→ Task description: Quote from the first line below through the line that contains "tag(hzo, 'thin pale", both included, and leave the pictures out.

→ Data block:
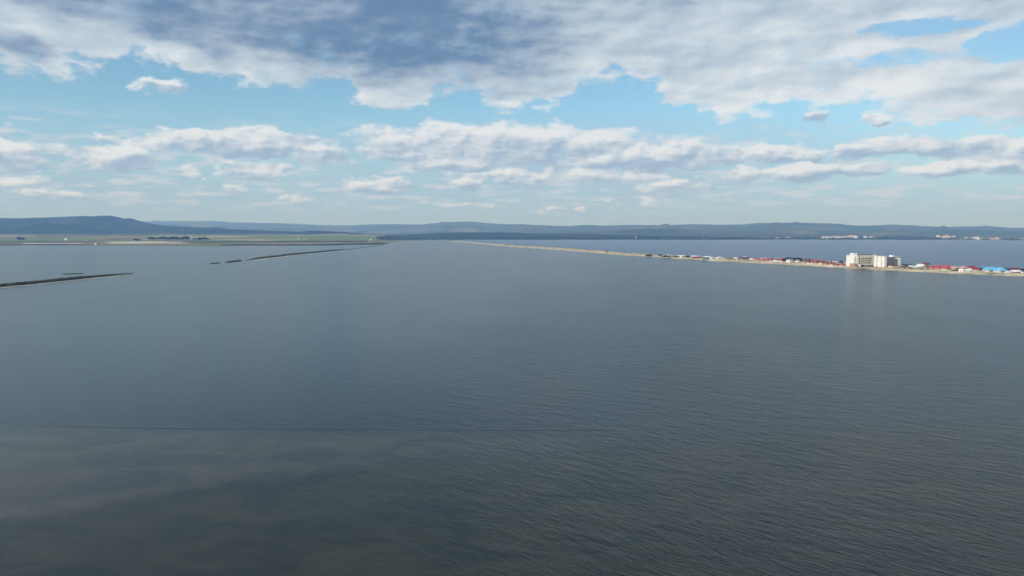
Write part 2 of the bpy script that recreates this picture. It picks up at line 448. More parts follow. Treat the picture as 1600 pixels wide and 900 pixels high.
# ------------------------------------------------------------------ haze
hz = bmesh.new(); bmesh.ops.create_cube(hz, size=1.0)
me = bpy.data.meshes.new('haze'); hz.to_mesh(me); hz.free()
HTOP = 480.0
mh = bpy.data.materials.new('haze'); mh.use_nodes = True; nt = mh.node_tree; nt.nodes.clear()
vol = nt.nodes.new('ShaderNodeVolumePrincipled'); vol.inputs['Density'].default_value = 7.6e-5
vol.inputs['Color'].default_value = (.23, .48, 1.0, 1); vol.inputs['Absorption Color'].default_value = (1, 1, 1, 1); vol.inputs['Anisotropy'].default_value = 0.0
out = nt.nodes.new('ShaderNodeOutputMaterial'); nt.links.new(vol.outputs[0], out.inputs['Volume'])
hzo = link('haze', me, mh)
hzo.scale = (56000, 31500, HTOP + 5); hzo.location = (0, 9250, (HTOP - 5) / 2)
tag(hzo, 'thin pale haze over the whole bay', kind='stuff')

# ------------------------------------------------------------------ materials of the things
SAND = land_mat('sand', ((.15, .15, .07), (.42, .36, .25), (.66, .58, .42)), .028, (1, 1), .95)
M_BANK = land_mat('bank_grass', ((.020, .028, .014), (.045, .050, .022), (.10, .095, .045)), .05)
M_REED = plain('reed', (.05, .055, .025), .8, .4, .4)
M_PALE = plain('pale_mud', (.36, .34, .28), .9, .25, .01)
M_LEAF = plain('leaf', (.024, .040, .019), .7, .4, .6)
M_TRUNK = plain('bark', (.09, .07, .05), .9, .2)
M_ROPE = plain('wet_rope', (.02, .02, .018), .6, .2)
PAL = {k: plain(k + '_paint', v, .7, .10, .6) for k, v in dict(
    white=(.74, .73, .70), cream=(.68, .62, .48), pink=(.72, .52, .46), peach=(.70, .52, .38), beige=(.48, .42, .33), grey=(.32, .32, .31), brown=(.20, .14, .11),
    pale_green=(.50, .60, .50), dark=(.06, .065, .07), concrete=(.38, .36, .33), brick=(.42, .22, .17)).items()}
ROOF = {k: plain(k + '_roofing', v, .6, .16, .9) for k, v in dict(
    red=(.37, .075, .07), maroon=(.20, .035, .055), rust=(.28, .085, .055), pink=(.56, .30, .29), blue=(.055, .26, .55), light_blue=(.16, .44, .66), navy=(.03, .09, .20),
    white=(.76, .77, .78), grey=(.30, .31, .33), dark=(.055, .06, .07), brown=(.15, .085, .065), green=(.10, .20, .19), purple=(.10, .05, .09)).items()}
M_GLASS = plain('window_glass', (.035, .045, .06), .15, .1, 1, .6)
M_FRAME = PAL['white']
M_DOOR = plain('door_wood', (.13, .08, .05), .6, .2)
M_STEEL = plain('galvanised_steel', (.45, .46, .47), .5, .1)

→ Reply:
Write part 2 of the bpy script that recreates this picture. It picks up at line 448. More parts follow. Treat the picture as 1600 pixels wide and 900 pixels high.
# ------------------------------------------------------------------ haze
hz = bmesh.new(); bmesh.ops.create_cube(hz, size=1.0)
me = bpy.data.meshes.new('haze'); hz.to_mesh(me); hz.free()
HTOP = 480.0
mh = bpy.data.materials.new('haze'); mh.use_nodes = True; nt = mh.node_tree; nt.nodes.clear()
vol = nt.nodes.new('ShaderNodeVolumePrincipled'); vol.inputs['Density'].default_value = 7.6e-5
vol.inputs['Color'].default_value = (.23, .48, 1.0, 1); vol.inputs['Absorption Color'].default_value = (1, 1, 1, 1); vol.inputs['Anisotropy'].default_value = 0.0
out = nt.nodes.new('ShaderNodeOutputMaterial'); nt.links.new(vol.outputs[0], out.inputs['Volume'])
hzo = link('haze', me, mh)
hzo.scale = (56000, 31500, HTOP + 5); hzo.location = (0, 9250, (HTOP - 5) / 2)
tag(hzo, 'thin pale haze over the whole bay', kind='stuff')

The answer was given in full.